SET EXERCISE
All lines from the beginning of the listing through the line with "sun.rotation_euler = sun_dir.to_track_quat('Z', 'Y').to_euler()" are to be copied word for word; the pictures are not.

DATA BLOCK
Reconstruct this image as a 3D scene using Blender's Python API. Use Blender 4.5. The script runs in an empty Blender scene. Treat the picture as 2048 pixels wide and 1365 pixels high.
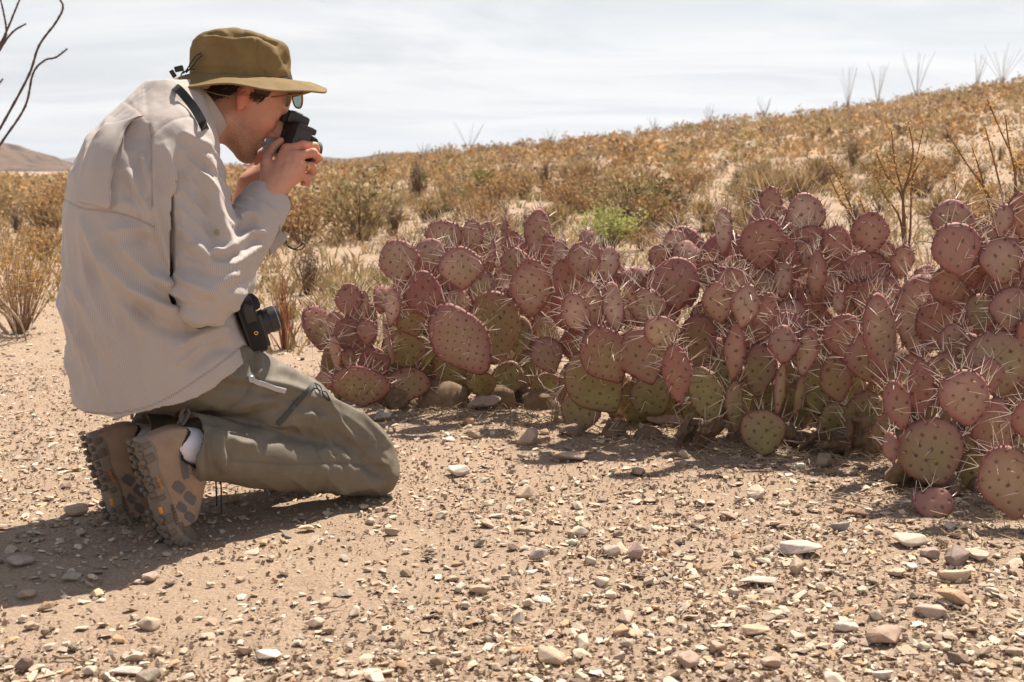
import bpy, bmesh, math, random
import numpy as np
from mathutils import Vector, Matrix

SC = bpy.context.scene
COL = SC.collection
R = math.radians
rng = np.random.default_rng(7)
random.seed(7)

# ------------------------------------------------------------------ camera
FPX = 2400.0                      # focal length in pixels of the 2048 px wide photograph
CAM_H = 0.85
PITCH = math.atan(344.0 / FPX)
cam_d = bpy.data.cameras.new('camera')
cam_d.sensor_width = 36.0
cam_d.lens = FPX / 2048 * 36.0
cam_d.clip_start = 0.05
cam_d.clip_end = 20000
cam_d.dof.use_dof = True
cam_d.dof.focus_distance = 3.15
cam_d.dof.aperture_fstop = 7.0
cam = bpy.data.objects.new('camera', cam_d)
COL.objects.link(cam)
cam.location = (0, 0, CAM_H)
cam.rotation_euler = (math.pi / 2 - PITCH, 0, 0)
SC.camera = cam

# ------------------------------------------------------------------ light
SUN_EL, SUN_AZ = R(60), R(30)     # azimuth measured from +Y towards +X
sun_dir = Vector((math.cos(SUN_EL) * math.sin(SUN_AZ), math.cos(SUN_EL) * math.cos(SUN_AZ), math.sin(SUN_EL)))
sd = bpy.data.lights.new('sun', 'SUN')
sd.energy = 5.0
sd.angle = R(0.55)
sd.color = (1.0, 0.91, 0.78)
sun = bpy.data.objects.new('sun', sd)
COL.objects.link(sun)
sun.rotation_euler = sun_dir.to_track_quat('Z', 'Y').to_euler()

world = bpy.data.worlds.new('World')
SC.world = world
world.use_nodes = True
wn, wl = world.node_tree.nodes, world.node_tree.links
wn.clear()
wo = wn.new('ShaderNodeOutputWorld')
bg = wn.new('ShaderNodeBackground')
bg.inputs['Strength'].default_value = 0.052
sky = wn.new('ShaderNodeTexSky')
sky.sky_type = 'NISHITA'
sky.sun_disc = False
sky.sun_elevation = SUN_EL
sky.sun_rotation = SUN_AZ
sky.dust_density = 0.7
sky.ozone_density = 1.6
# thin high cloud: streaky noise over a plane above the place
tc = wn.new('ShaderNodeTexCoord')
sep = wn.new('ShaderNodeSeparateXYZ')
wl.new(tc.outputs['Generated'], sep.inputs[0])
zz = wn.new('ShaderNodeMath'); zz.operation = 'MAXIMUM'; zz.inputs[1].default_value = 0.0
wl.new(sep.outputs['Z'], zz.inputs[0])
za = wn.new('ShaderNodeMath'); za.operation = 'ADD'; za.inputs[1].default_value = 0.10
wl.new(zz.outputs[0], za.inputs[0])
dx = wn.new('ShaderNodeMath'); dx.operation = 'DIVIDE'
dy = wn.new('ShaderNodeMath'); dy.operation = 'DIVIDE'
wl.new(sep.outputs['X'], dx.inputs[0]); wl.new(za.outputs[0], dx.inputs[1])
wl.new(sep.outputs['Y'], dy.inputs[0]); wl.new(za.outputs[0], dy.inputs[1])
cmb = wn.new('ShaderNodeCombineXYZ')
wl.new(dx.outputs[0], cmb.inputs[0]); wl.new(dy.outputs[0], cmb.inputs[1])
mp = wn.new('ShaderNodeMapping')
mp.inputs['Rotation'].default_value = (0, 0, R(-20))
mp.inputs['Scale'].default_value = (0.55, 0.95, 1)
mp.inputs['Location'].default_value = (2.3, 0.4, 0)
wl.new(cmb.outputs[0], mp.inputs['Vector'])
cn = wn.new('ShaderNodeTexNoise')
cn.inputs['Scale'].default_value = 1.1; cn.inputs['Detail'].default_value = 9; cn.inputs['Roughness'].default_value = 0.52
cn.inputs['Distortion'].default_value = 0.7
wl.new(mp.outputs[0], cn.inputs['Vector'])
cr = wn.new('ShaderNodeMapRange')
cr.inputs['From Min'].default_value = 0.36; cr.inputs['From Max'].default_value = 0.60
cr.inputs['To Min'].default_value = 0.80; cr.inputs['To Max'].default_value = 0.97
wl.new(cn.outputs['Fac'], cr.inputs['Value'])
cm = wn.new('ShaderNodeMix'); cm.data_type = 'RGBA'
# a thin sheet of cloud: dense when seen along it at the horizon, thin overhead
th_ = wn.new('ShaderNodeMapRange'); th_.inputs['From Min'].default_value = 0.03; th_.inputs['From Max'].default_value = 0.55
th_.inputs['To Min'].default_value = 1.0; th_.inputs['To Max'].default_value = 0.30
wl.new(zz.outputs[0], th_.inputs['Value'])
tm_ = wn.new('ShaderNodeMath'); tm_.operation = 'MULTIPLY'
wl.new(cr.outputs[0], tm_.inputs[0]); wl.new(th_.outputs[0], tm_.inputs[1])
wl.new(tm_.outputs[0], cm.inputs['Factor'])
wl.new(sky.outputs[0], cm.inputs['A'])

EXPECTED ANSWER
Reconstruct this image as a 3D scene using Blender's Python API. Use Blender 4.5. The script runs in an empty Blender scene. Treat the picture as 2048 pixels wide and 1365 pixels high.
import bpy, bmesh, math, random
import numpy as np
from mathutils import Vector, Matrix

SC = bpy.context.scene
COL = SC.collection
R = math.radians
rng = np.random.default_rng(7)
random.seed(7)

# ------------------------------------------------------------------ camera
FPX = 2400.0                      # focal length in pixels of the 2048 px wide photograph
CAM_H = 0.85
PITCH = math.atan(344.0 / FPX)
cam_d = bpy.data.cameras.new('camera')
cam_d.sensor_width = 36.0
cam_d.lens = FPX / 2048 * 36.0
cam_d.clip_start = 0.05
cam_d.clip_end = 20000
cam_d.dof.use_dof = True
cam_d.dof.focus_distance = 3.15
cam_d.dof.aperture_fstop = 7.0
cam = bpy.data.objects.new('camera', cam_d)
COL.objects.link(cam)
cam.location = (0, 0, CAM_H)
cam.rotation_euler = (math.pi / 2 - PITCH, 0, 0)
SC.camera = cam

# ------------------------------------------------------------------ light
SUN_EL, SUN_AZ = R(60), R(30)     # azimuth measured from +Y towards +X
sun_dir = Vector((math.cos(SUN_EL) * math.sin(SUN_AZ), math.cos(SUN_EL) * math.cos(SUN_AZ), math.sin(SUN_EL)))
sd = bpy.data.lights.new('sun', 'SUN')
sd.energy = 5.0
sd.angle = R(0.55)
sd.color = (1.0, 0.91, 0.78)
sun = bpy.data.objects.new('sun', sd)
COL.objects.link(sun)
sun.rotation_euler = sun_dir.to_track_quat('Z', 'Y').to_euler()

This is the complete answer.